Loudoun County Never Bargained on This

Loudoun County doesn’t even have service on the Metro Silver Line yet, but potential liabilities are escalating beyond levels county officials ever imagined when they signed up to participate.

Metro’s capital needs and operating deficits are growing as the transit system grapples with a multibillion-dollar maintenance backlog, union featherbedding, and declining ridership.

The system’s operating shortfall of nearly $300 million by fiscal 2018 and could double by 2019, said Jim Corcoran, a Virginia representative to the Washington Metropolitan Area Transit Authority (WMATA) board. “If things don’t change, it will be impossible. … We’re at $300 million this year … but next year it’s going to be $500-$600 million.”

WMATA hopes to close the gap through some combination of help from the federal government, the states of Virginia and Maryland, Washington, D.C., and local governments served by the commuter rail system. There is nothing close to a consensus on how to apportion the costs. Many, including Corcoran, said that changes to the regional compact between Virginia, Maryland and D.C., may be necessary to reach a financial agreement.

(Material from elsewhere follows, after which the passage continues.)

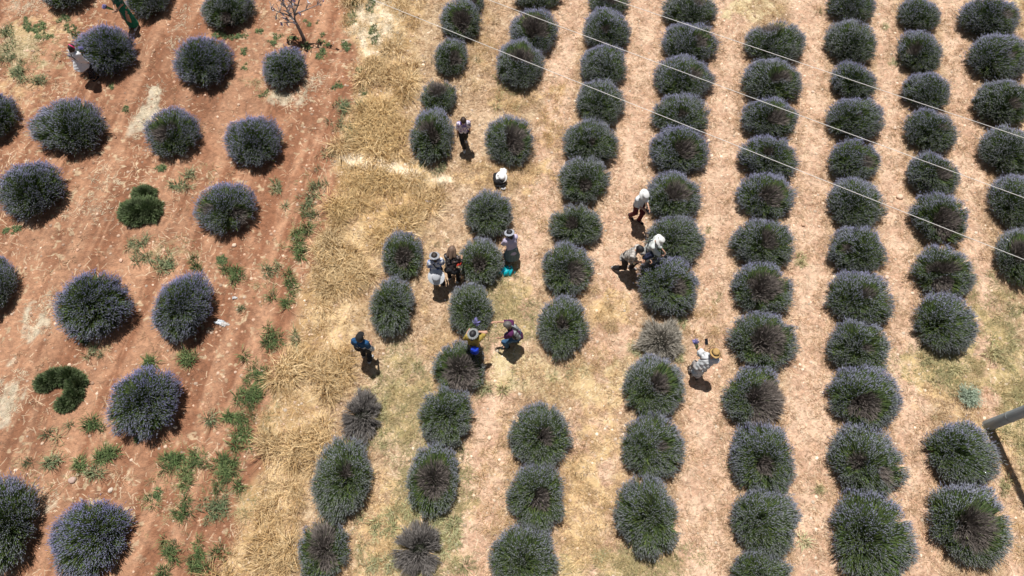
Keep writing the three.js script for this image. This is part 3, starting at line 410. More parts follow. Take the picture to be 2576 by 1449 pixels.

Writes the  Loudoun Times-Mirror:

According to the Metropolitan Washington Council of Government’s latest projections from October, Loudoun will start to pay Metro around $12 million in fiscal 2019 in annual operating and capital costs. The next year, the number is slated to jump to $50.8 million, then to $58.4 million in 2024 and as high as $82.1 million in 2025.

Phase 2 of the Silver Line, which is still under construction, is scheduled to go into service in Loudoun in 2020. How much more the county will have to pay as its share of keeping the rail system solvent is not known, but it is sure to measure in the millions of dollars yearly.